**PROBLEM REQUIREMENTS**
All of the data below must be repeated exactly.

**DATA SECTION**
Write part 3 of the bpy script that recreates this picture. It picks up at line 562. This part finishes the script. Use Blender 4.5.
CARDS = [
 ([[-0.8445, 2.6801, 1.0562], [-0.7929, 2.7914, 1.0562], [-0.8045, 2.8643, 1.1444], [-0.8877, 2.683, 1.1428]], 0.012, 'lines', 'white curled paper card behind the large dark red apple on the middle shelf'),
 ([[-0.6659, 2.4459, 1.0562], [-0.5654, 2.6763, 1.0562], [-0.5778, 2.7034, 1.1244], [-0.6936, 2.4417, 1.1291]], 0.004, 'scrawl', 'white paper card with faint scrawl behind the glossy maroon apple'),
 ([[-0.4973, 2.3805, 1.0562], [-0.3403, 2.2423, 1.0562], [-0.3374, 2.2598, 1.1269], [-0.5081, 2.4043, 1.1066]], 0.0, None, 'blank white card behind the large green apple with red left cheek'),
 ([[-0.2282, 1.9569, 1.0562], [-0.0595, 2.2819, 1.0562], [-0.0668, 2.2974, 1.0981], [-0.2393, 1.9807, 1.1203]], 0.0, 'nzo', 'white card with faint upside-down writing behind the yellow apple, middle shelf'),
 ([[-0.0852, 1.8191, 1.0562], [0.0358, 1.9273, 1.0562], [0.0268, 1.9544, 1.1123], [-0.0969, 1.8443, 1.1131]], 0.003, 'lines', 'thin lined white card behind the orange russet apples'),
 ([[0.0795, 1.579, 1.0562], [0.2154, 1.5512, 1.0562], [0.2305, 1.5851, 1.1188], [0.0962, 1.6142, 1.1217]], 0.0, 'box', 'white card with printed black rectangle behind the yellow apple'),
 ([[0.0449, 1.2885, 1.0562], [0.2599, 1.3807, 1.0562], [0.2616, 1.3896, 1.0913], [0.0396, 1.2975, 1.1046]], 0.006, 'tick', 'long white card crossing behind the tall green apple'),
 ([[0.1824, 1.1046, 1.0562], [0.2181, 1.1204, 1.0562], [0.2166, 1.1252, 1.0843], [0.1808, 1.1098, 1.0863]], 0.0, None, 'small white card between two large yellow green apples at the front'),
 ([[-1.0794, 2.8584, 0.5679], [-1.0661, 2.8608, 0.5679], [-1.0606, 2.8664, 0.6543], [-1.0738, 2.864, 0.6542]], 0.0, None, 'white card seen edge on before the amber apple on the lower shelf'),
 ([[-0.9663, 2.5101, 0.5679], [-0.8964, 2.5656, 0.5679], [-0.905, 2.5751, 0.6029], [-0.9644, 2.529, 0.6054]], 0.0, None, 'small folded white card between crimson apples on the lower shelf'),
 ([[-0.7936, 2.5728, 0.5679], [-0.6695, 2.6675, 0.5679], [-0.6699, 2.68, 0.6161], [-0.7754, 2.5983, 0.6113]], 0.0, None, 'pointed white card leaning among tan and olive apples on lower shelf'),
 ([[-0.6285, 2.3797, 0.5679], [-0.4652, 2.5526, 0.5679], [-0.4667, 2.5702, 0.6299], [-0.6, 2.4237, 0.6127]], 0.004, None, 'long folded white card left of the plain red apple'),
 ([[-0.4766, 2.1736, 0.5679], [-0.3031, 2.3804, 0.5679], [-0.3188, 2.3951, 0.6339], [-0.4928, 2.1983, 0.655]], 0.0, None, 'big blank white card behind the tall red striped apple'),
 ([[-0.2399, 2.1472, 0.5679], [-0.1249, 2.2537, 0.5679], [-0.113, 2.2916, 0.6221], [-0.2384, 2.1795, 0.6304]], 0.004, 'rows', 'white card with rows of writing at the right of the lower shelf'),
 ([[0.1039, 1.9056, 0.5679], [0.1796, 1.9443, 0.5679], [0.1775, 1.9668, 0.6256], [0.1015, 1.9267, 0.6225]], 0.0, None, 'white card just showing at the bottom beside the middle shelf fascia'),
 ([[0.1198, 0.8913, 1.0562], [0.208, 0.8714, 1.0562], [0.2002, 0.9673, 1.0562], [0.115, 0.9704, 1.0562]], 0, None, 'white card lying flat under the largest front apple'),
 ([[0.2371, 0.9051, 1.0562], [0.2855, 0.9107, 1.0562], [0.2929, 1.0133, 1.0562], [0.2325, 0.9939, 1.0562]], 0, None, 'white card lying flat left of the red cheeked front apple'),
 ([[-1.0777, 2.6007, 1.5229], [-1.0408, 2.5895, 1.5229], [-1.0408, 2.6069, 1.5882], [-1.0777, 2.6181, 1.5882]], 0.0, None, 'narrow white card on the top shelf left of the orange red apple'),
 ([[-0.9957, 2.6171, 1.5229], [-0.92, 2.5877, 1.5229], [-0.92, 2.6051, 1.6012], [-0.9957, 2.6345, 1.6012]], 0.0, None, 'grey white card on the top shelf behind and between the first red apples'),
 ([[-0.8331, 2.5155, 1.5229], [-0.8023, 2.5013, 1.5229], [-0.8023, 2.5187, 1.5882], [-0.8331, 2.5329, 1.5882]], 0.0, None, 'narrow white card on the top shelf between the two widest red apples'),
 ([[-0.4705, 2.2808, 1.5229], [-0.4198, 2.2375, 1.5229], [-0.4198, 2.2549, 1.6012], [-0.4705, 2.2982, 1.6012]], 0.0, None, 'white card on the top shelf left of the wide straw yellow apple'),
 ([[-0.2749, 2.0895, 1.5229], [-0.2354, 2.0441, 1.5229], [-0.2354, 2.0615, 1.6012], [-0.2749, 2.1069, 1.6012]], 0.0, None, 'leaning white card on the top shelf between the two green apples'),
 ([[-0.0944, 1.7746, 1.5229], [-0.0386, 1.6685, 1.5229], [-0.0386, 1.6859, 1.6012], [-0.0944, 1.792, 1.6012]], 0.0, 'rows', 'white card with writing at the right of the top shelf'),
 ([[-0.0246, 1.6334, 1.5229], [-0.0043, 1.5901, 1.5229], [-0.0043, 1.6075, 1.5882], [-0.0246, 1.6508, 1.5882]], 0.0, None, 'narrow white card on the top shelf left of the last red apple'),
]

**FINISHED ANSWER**
Write part 3 of the bpy script that recreates this picture. It picks up at line 562. This part finishes the script. Use Blender 4.5.
CARDS = [
 ([[-0.8445, 2.6801, 1.0562], [-0.7929, 2.7914, 1.0562], [-0.8045, 2.8643, 1.1444], [-0.8877, 2.683, 1.1428]], 0.012, 'lines', 'white curled paper card behind the large dark red apple on the middle shelf'),
 ([[-0.6659, 2.4459, 1.0562], [-0.5654, 2.6763, 1.0562], [-0.5778, 2.7034, 1.1244], [-0.6936, 2.4417, 1.1291]], 0.004, 'scrawl', 'white paper card with faint scrawl behind the glossy maroon apple'),
 ([[-0.4973, 2.3805, 1.0562], [-0.3403, 2.2423, 1.0562], [-0.3374, 2.2598, 1.1269], [-0.5081, 2.4043, 1.1066]], 0.0, None, 'blank white card behind the large green apple with red left cheek'),
 ([[-0.2282, 1.9569, 1.0562], [-0.0595, 2.2819, 1.0562], [-0.0668, 2.2974, 1.0981], [-0.2393, 1.9807, 1.1203]], 0.0, 'nzo', 'white card with faint upside-down writing behind the yellow apple, middle shelf'),
 ([[-0.0852, 1.8191, 1.0562], [0.0358, 1.9273, 1.0562], [0.0268, 1.9544, 1.1123], [-0.0969, 1.8443, 1.1131]], 0.003, 'lines', 'thin lined white card behind the orange russet apples'),
 ([[0.0795, 1.579, 1.0562], [0.2154, 1.5512, 1.0562], [0.2305, 1.5851, 1.1188], [0.0962, 1.6142, 1.1217]], 0.0, 'box', 'white card with printed black rectangle behind the yellow apple'),
 ([[0.0449, 1.2885, 1.0562], [0.2599, 1.3807, 1.0562], [0.2616, 1.3896, 1.0913], [0.0396, 1.2975, 1.1046]], 0.006, 'tick', 'long white card crossing behind the tall green apple'),
 ([[0.1824, 1.1046, 1.0562], [0.2181, 1.1204, 1.0562], [0.2166, 1.1252, 1.0843], [0.1808, 1.1098, 1.0863]], 0.0, None, 'small white card between two large yellow green apples at the front'),
 ([[-1.0794, 2.8584, 0.5679], [-1.0661, 2.8608, 0.5679], [-1.0606, 2.8664, 0.6543], [-1.0738, 2.864, 0.6542]], 0.0, None, 'white card seen edge on before the amber apple on the lower shelf'),
 ([[-0.9663, 2.5101, 0.5679], [-0.8964, 2.5656, 0.5679], [-0.905, 2.5751, 0.6029], [-0.9644, 2.529, 0.6054]], 0.0, None, 'small folded white card between crimson apples on the lower shelf'),
 ([[-0.7936, 2.5728, 0.5679], [-0.6695, 2.6675, 0.5679], [-0.6699, 2.68, 0.6161], [-0.7754, 2.5983, 0.6113]], 0.0, None, 'pointed white card leaning among tan and olive apples on lower shelf'),
 ([[-0.6285, 2.3797, 0.5679], [-0.4652, 2.5526, 0.5679], [-0.4667, 2.5702, 0.6299], [-0.6, 2.4237, 0.6127]], 0.004, None, 'long folded white card left of the plain red apple'),
 ([[-0.4766, 2.1736, 0.5679], [-0.3031, 2.3804, 0.5679], [-0.3188, 2.3951, 0.6339], [-0.4928, 2.1983, 0.655]], 0.0, None, 'big blank white card behind the tall red striped apple'),
 ([[-0.2399, 2.1472, 0.5679], [-0.1249, 2.2537, 0.5679], [-0.113, 2.2916, 0.6221], [-0.2384, 2.1795, 0.6304]], 0.004, 'rows', 'white card with rows of writing at the right of the lower shelf'),
 ([[0.1039, 1.9056, 0.5679], [0.1796, 1.9443, 0.5679], [0.1775, 1.9668, 0.6256], [0.1015, 1.9267, 0.6225]], 0.0, None, 'white card just showing at the bottom beside the middle shelf fascia'),
 ([[0.1198, 0.8913, 1.0562], [0.208, 0.8714, 1.0562], [0.2002, 0.9673, 1.0562], [0.115, 0.9704, 1.0562]], 0, None, 'white card lying flat under the largest front apple'),
 ([[0.2371, 0.9051, 1.0562], [0.2855, 0.9107, 1.0562], [0.2929, 1.0133, 1.0562], [0.2325, 0.9939, 1.0562]], 0, None, 'white card lying flat left of the red cheeked front apple'),
 ([[-1.0777, 2.6007, 1.5229], [-1.0408, 2.5895, 1.5229], [-1.0408, 2.6069, 1.5882], [-1.0777, 2.6181, 1.5882]], 0.0, None, 'narrow white card on the top shelf left of the orange red apple'),
 ([[-0.9957, 2.6171, 1.5229], [-0.92, 2.5877, 1.5229], [-0.92, 2.6051, 1.6012], [-0.9957, 2.6345, 1.6012]], 0.0, None, 'grey white card on the top shelf behind and between the first red apples'),
 ([[-0.8331, 2.5155, 1.5229], [-0.8023, 2.5013, 1.5229], [-0.8023, 2.5187, 1.5882], [-0.8331, 2.5329, 1.5882]], 0.0, None, 'narrow white card on the top shelf between the two widest red apples'),
 ([[-0.4705, 2.2808, 1.5229], [-0.4198, 2.2375, 1.5229], [-0.4198, 2.2549, 1.6012], [-0.4705, 2.2982, 1.6012]], 0.0, None, 'white card on the top shelf left of the wide straw yellow apple'),
 ([[-0.2749, 2.0895, 1.5229], [-0.2354, 2.0441, 1.5229], [-0.2354, 2.0615, 1.6012], [-0.2749, 2.1069, 1.6012]], 0.0, None, 'leaning white card on the top shelf between the two green apples'),
 ([[-0.0944, 1.7746, 1.5229], [-0.0386, 1.6685, 1.5229], [-0.0386, 1.6859, 1.6012], [-0.0944, 1.792, 1.6012]], 0.0, 'rows', 'white card with writing at the right of the top shelf'),
 ([[-0.0246, 1.6334, 1.5229], [-0.0043, 1.5901, 1.5229], [-0.0043, 1.6075, 1.5882], [-0.0246, 1.6508, 1.5882]], 0.0, None, 'narrow white card on the top shelf left of the last red apple'),
]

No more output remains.